Let $f:\mathcal{Z}\times\mathcal{Z}\rightarrow \mathbb{R}$ be a function defined on a compact metric space $(\mathcal{Z},\rho)$ such that $\forall z_1,z_2\in\mathcal{Z}$ \begin{equation} \label{eq1} |f(z_1)-f(z_2)|\le L\rho(z_1,z_2)+K\alpha \end{equation} where $L,K$ and $\alpha$ are constants.
I want to show that $f$ is bounded from above. Now, Extreme Value theorem can be used to show that a continuous function on a compact space is bounded.
Can I say that $f$ is continuous because for all $z_1,z_2\in\mathcal{Z}, \epsilon>0$, whenever $\rho(z_1,z_2)<\epsilon$, $|f(z_1)-f(z_2)|<L\epsilon+K\alpha$.
or Let's look at a modified version of this question:
Let $f:\mathcal{Z}\times\mathcal{Z}\rightarrow \mathbb{R}$ be a function defined on a compact metric space $(\mathcal{Z},\rho)$ such that $\forall z_1,z_2\in\mathcal{Z}$ \begin{equation} |f(z_1,e_1)-f(z_2,e_2)|\le L\rho(z_1,z_2)+K\|e_1-e_2\| \end{equation} where $L,K$ and $\|e_1-e_2\|\leq\alpha$ are constants.

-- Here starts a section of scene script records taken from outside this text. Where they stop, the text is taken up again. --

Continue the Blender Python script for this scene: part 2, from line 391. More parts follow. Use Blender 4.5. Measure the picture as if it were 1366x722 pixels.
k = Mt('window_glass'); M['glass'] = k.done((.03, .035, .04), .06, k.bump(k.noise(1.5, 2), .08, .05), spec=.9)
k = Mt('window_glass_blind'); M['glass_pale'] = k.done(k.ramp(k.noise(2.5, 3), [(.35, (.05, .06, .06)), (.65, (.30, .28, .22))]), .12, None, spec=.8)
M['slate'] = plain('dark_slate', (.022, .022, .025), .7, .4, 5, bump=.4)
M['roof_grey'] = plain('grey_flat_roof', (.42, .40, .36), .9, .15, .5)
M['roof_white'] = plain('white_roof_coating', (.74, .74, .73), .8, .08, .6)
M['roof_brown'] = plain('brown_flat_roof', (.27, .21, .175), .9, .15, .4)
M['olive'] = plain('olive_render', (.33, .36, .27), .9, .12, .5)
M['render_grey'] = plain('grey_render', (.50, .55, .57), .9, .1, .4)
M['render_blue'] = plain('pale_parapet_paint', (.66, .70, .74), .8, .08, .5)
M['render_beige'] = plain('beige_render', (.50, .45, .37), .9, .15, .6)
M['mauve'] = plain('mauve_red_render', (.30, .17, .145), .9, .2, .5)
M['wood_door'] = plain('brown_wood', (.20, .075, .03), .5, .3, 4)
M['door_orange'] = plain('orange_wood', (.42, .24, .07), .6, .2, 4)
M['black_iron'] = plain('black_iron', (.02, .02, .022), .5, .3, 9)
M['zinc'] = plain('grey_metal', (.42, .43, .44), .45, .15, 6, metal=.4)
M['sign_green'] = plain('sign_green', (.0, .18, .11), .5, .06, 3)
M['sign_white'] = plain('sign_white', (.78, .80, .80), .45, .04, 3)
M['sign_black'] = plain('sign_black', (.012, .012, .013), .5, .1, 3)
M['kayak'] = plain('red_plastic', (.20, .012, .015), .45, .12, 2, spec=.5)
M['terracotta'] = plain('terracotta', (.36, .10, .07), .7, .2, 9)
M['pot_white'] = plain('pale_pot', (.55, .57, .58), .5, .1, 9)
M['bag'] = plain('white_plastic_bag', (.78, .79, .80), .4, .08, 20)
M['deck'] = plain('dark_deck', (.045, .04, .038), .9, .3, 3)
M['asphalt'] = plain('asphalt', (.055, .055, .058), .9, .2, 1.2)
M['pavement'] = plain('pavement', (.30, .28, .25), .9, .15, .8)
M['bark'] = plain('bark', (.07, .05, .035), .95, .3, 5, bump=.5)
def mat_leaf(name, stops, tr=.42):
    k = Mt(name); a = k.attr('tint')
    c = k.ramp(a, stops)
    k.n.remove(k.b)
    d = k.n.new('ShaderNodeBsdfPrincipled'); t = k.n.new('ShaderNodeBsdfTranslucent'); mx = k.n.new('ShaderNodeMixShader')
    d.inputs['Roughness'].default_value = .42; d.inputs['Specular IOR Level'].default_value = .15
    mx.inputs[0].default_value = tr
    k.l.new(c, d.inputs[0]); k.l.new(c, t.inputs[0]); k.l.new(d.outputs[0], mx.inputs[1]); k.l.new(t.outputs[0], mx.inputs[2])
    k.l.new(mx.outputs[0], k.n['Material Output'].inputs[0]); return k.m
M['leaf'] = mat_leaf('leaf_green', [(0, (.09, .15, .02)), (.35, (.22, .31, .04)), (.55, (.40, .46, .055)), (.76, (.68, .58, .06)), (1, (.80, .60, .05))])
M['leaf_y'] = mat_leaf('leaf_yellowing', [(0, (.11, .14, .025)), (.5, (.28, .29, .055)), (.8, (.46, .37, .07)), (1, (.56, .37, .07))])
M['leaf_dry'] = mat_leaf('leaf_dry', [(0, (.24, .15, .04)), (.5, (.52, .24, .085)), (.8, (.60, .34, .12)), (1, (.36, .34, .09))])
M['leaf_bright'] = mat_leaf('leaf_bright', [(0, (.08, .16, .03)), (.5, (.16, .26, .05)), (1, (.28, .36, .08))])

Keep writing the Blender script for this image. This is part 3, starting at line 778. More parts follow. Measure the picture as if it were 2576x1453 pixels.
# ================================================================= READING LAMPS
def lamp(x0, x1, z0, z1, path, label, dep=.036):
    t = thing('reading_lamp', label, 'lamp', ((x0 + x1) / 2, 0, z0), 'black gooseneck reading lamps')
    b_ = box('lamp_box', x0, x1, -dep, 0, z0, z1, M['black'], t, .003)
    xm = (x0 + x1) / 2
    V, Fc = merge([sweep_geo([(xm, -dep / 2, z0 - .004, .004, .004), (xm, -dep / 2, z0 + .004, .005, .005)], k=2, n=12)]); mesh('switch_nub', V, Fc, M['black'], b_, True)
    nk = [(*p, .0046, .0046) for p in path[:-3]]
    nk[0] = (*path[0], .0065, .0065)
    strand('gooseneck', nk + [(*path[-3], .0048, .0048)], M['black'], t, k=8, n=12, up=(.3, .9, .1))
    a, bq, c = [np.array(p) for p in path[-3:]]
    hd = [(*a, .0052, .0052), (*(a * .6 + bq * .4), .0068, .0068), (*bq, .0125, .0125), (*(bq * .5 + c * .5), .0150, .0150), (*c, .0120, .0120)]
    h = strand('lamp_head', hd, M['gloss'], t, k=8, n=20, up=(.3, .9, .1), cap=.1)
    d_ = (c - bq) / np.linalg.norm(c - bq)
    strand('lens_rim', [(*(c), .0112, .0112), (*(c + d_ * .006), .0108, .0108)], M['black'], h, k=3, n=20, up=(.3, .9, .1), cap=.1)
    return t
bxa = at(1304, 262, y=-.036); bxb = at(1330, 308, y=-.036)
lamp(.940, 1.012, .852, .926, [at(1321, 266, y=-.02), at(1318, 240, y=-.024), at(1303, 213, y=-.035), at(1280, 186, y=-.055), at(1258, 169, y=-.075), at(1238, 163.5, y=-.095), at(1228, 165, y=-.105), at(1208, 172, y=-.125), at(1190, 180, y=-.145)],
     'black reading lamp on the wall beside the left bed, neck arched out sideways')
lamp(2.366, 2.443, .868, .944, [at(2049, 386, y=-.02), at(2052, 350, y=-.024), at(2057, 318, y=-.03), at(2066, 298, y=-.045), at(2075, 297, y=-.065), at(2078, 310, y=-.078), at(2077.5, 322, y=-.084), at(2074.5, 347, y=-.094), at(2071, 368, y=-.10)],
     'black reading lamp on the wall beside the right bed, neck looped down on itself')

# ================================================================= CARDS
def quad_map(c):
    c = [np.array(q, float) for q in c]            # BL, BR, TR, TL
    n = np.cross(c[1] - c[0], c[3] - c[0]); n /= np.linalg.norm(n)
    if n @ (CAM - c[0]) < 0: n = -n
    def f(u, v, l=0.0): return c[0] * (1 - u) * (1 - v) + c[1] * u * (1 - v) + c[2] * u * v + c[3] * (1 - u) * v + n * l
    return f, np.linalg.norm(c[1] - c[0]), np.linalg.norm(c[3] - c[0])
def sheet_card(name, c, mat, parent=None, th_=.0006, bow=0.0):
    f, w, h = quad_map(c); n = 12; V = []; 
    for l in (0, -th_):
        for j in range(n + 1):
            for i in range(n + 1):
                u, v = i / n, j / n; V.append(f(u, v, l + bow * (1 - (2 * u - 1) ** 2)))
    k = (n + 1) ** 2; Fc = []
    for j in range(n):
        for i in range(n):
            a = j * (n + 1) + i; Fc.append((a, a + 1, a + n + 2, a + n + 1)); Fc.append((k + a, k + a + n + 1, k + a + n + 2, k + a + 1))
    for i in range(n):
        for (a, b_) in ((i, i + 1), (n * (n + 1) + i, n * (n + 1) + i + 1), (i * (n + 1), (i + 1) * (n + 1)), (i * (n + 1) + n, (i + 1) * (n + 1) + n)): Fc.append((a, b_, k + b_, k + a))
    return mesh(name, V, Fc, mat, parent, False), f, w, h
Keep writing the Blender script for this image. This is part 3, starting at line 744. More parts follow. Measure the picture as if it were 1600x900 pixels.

I want to show that $f$ is bounded from above. Now, Extreme Value theorem can be used to show that a continuous function on a compact space is bounded.
It can be discontinuous. For example, chose a particular point $x$, and define $f(z)$ to be $K\alpha$ if $z = x$, $0$ if not. Then this is discontinuous but for all $z_1$, $z_2$, you have $|f(z_1)-f(z_2)| \leqslant K\alpha \leqslant L\rho(z_1,z_2) + K\alpha$.
What is true is that $f$ is bounded because for $z,t_0 \in \mathcal{Z}$ \begin{align} |f(z)| &=|f(z)-f(t_0) + f(t_0)| \\ & \leqslant |f(z)-f(t_0)| + |f(t_0)| \\&\leqslant L \rho(z,t_0) + K\alpha + |f(t_0)| \\&\leqslant L\mathrm{diam}\mathcal{Z} + K\alpha + |f(t_0)| \end{align} (recall that $\mathcal{Z}$ is compact thus as a finite diameter.) So if $t$ is fixed, $f$ is bounded by the constant $L\mathrm{diam}\mathcal{Z} + K\alpha + |f(t_0)|$.